Why it matters: As the reminder often goes, The Stock Market Is Not The Economy. Still, it helps to set the broader vibe, and over the past couple of weeks, greed and optimism have had something of a resurgence.
- In fact, the S&P 500 is up for nine straight sessions, its strongest run since late 2004.
The big picture: Immediately after the tariffs were announced, the dollar weakened sharply — a sign the market was pricing in economic weakness — and has remained weak even as the stock market has recovered.
- Similarly, the yield on the 10-year Treasury bond, the most important benchmark lending rate in the nation, is still higher than it was before tariffs were announced. And, of course, the U.S. economy shrank in the first quarter, which is hardly a bullish sign.

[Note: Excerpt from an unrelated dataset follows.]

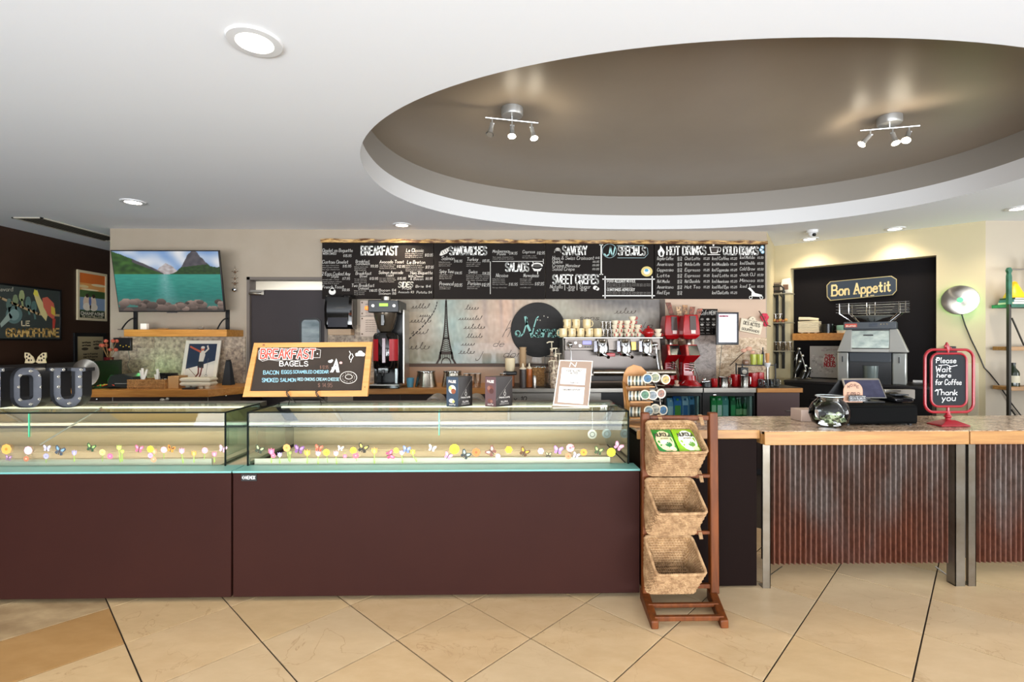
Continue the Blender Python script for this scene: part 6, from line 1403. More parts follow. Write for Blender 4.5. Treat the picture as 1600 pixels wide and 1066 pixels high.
def cuplet(loc, rz, lab, red=True):
    t = thing('espresso_cup', lab, 'cup', loc, rz, 'small white cups on the espresso machine')
    m = MB(); m.lathe([(.001, 0), (.02, 0), (.035, .02), (.04, .045), (.036, .045), (.018, .006), (.001, .004)], 20); m.build('body', whitec, t)
    m = MB(); m.tube([(.036, 0, .038), (.055, 0, .036), (.052, 0, .018), (.032, 0, .014)], .005, 6); m.build('handle', redm if red else whitec, t)
    return t
E0 = None
cols = [(961, 4, 5.44, 'first'), (969, 4, 5.5, 'second'), (980, 4, 5.45, 'third'), (988, 5, 5.5, 'fourth'), (997, 3, 5.45, 'fifth')]
for px, n_, y, cn in cols:
    for j in range(n_):
        p = W(px, 515, y); lab = 'small white cup, %s from the bottom, in the %s cup stack from the left' % (['first', 'second', 'third', 'fourth', 'fifth'][j], cn)
        rz = -1.9 + .4 * j
        if E0 is None: E0 = cuplet((p.x, y, zc), rz, lab)
        else: dup(E0, (p.x, y, zc + j * .0465), rz, lab)
p = W(1013, 515, 5.42); t = thing('teapot', 'small bright red teapot on the right of the espresso machine', 'teapot', (p.x, 5.42, zc))
m = MB(); m.lathe([(.001, 0), (.035, 0), (.06, .035), (.062, .06), (.045, .09), (.02, .105), (.001, .107)], 24); m.build('body', mat('red_gloss', '#a30c12', .18, coat=.4), t)
rg = MATS['red_gloss']; m = MB(); m.ball((0, 0, .115), .013, 12, 8); m.build('lid_knob', rg, t); m = MB(); m.tube([(-.05, 0, .04), (-.08, 0, .06), (-.09, 0, .09)], [.014, .01, .006], 8); m.build('spout', rg, t); m = MB(); m.tube([(.055, 0, .07), (.085, 0, .07), (.085, 0, .035), (.058, 0, .03)], .006, 8); m.build('handle', rg, t)
p = W(1028, 515, 5.42); dup(E0, (p.x, 5.42, zc), 0, 'small white cup at the right end of the espresso machine, lower'); dup(E0, (p.x, 5.42, zc + .0465), 2.0, 'small white cup at the right end of the espresso machine, upper')

# ------------------------------------------------------------------ red grinders
def grinder(loc, lab):
    t = thing('coffee_grinder', lab, 'grinder', loc, 0, 'red coffee grinders right of the espresso machine')
    m = MB(); m.lathe([(.001, 0), (.13, 0), (.13, .02), (.1, .045), (.07, .07), (.065, .12)], 32, caps=True); m.build('base', rg, t)
    m = MB(); m.lathe([(.14, -.004), (.145, .004), (.14, .008)], 32, caps=True); m.build('foot_ring', steel_m, t)
    m = MB(); m.ringf([[(-.075, -.0, z0), (.05, -.0, z0), (.05, .13, z0), (-.075, .13, z0)] if z0 < .3 else [(-.075, -.11, z0), (.08, -.11, z0), (.08, .13, z0), (-.075, .13, z0)] for z0 in (.06, .26, .34)] + [[(-.07, -.06, .46), (.065, -.06, .46), (.065, .12, .46), (-.07, .12, .46)]]); m.build('body', rg, t, bevel=.01)
    m = MB(); m.prism([(-.045, -.112, .345), (.075, -.112, .345), (.06, -.066, .45), (-.04, -.066, .45)], (0, -.004, 0)); m.build('screen', mat('grinder_screen', '#20201f', .15), t, smooth=False)
    m = MB(); m.lathe([(.03, .46), (.03, .5), (.055, .53)], 24, c=(0, .03, 0), caps=True); m.build('collar', steel_m, t)
    m = MB(); m.ringf([[(x * s, .03 + y * s, z) for x, y in ((-1, -1), (1, -1), (1, 1), (-1, 1))] for s, z in ((.06, .52), (.095, .56), (.088, .70), (.075, .79))]); m.build('hopper', rg, t, bevel=.008)
    m = MB(); m.prism([(-.02, -.062, .62), (.05, -.062, .62), (.045, -.052, .775), (-.02, -.052, .775)], (0, -.008, 0)); m.build('hopper_window', mat('bean_window', '#4a3a34', .15), t, smooth=False)
    m = MB(); m.box(-.01, -.075, .58, .04, -.068, .62); m.build('emblem', mat('pale_emblem', '#e7cfc8', .4), t, bevel=.003)
    m = MB(); 
    for z in (.2, .225, .25, .17): m.lathe([(.026, z), (.03, z + .008), (.026, z + .016)], 16, c=(.0, -.06, 0), caps=True)
    m.build('dosing_spout', chrome_m, t)
    m = MB(); m.tube([(.03, -.05, .24), (.07, -.06, .12), (.08, -.05, .05)], .006, 8); m.build('fork', chrome_m, t)
    return t
p = W(1046, 600, 5.68); g0_ = grinder((p.x, 5.62, ZB), 'red coffee grinder partly behind the espresso machine, left of two')
p = W(1079, 600, 5.42); dup(g0_, (p.x, 5.45, ZB), label='red coffee grinder with a dark screen, right of two')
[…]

Between the lines: What Bloomberg has described as "a big risk-on surge" can be seen not only in stocks but also in the credit and crypto markets, with spreads tightening and bitcoin rising back to near the $100,000 level.
Where it stands: Analysts (and journalists) felt very comfortable attributing the fall in the stock market to the tariff news, but it remains far from clear what might be driving the bounce back.
- For every sign of deescalation in the trade war, there's another sign that things might get worse rather than better.
For example: On Thursday, for instance, Trump wrote on Truth Social that any nation buying oil from Iran "will not be allowed to do business with the United States of America in any way, shape, or form."
- China is the biggest buyer of Iranian oil. Similarly, Japan has threatened meaningful saber-rattling when it comes to negotiations with Trump.
The bottom line: Stocks have risen, but no one is really certain why.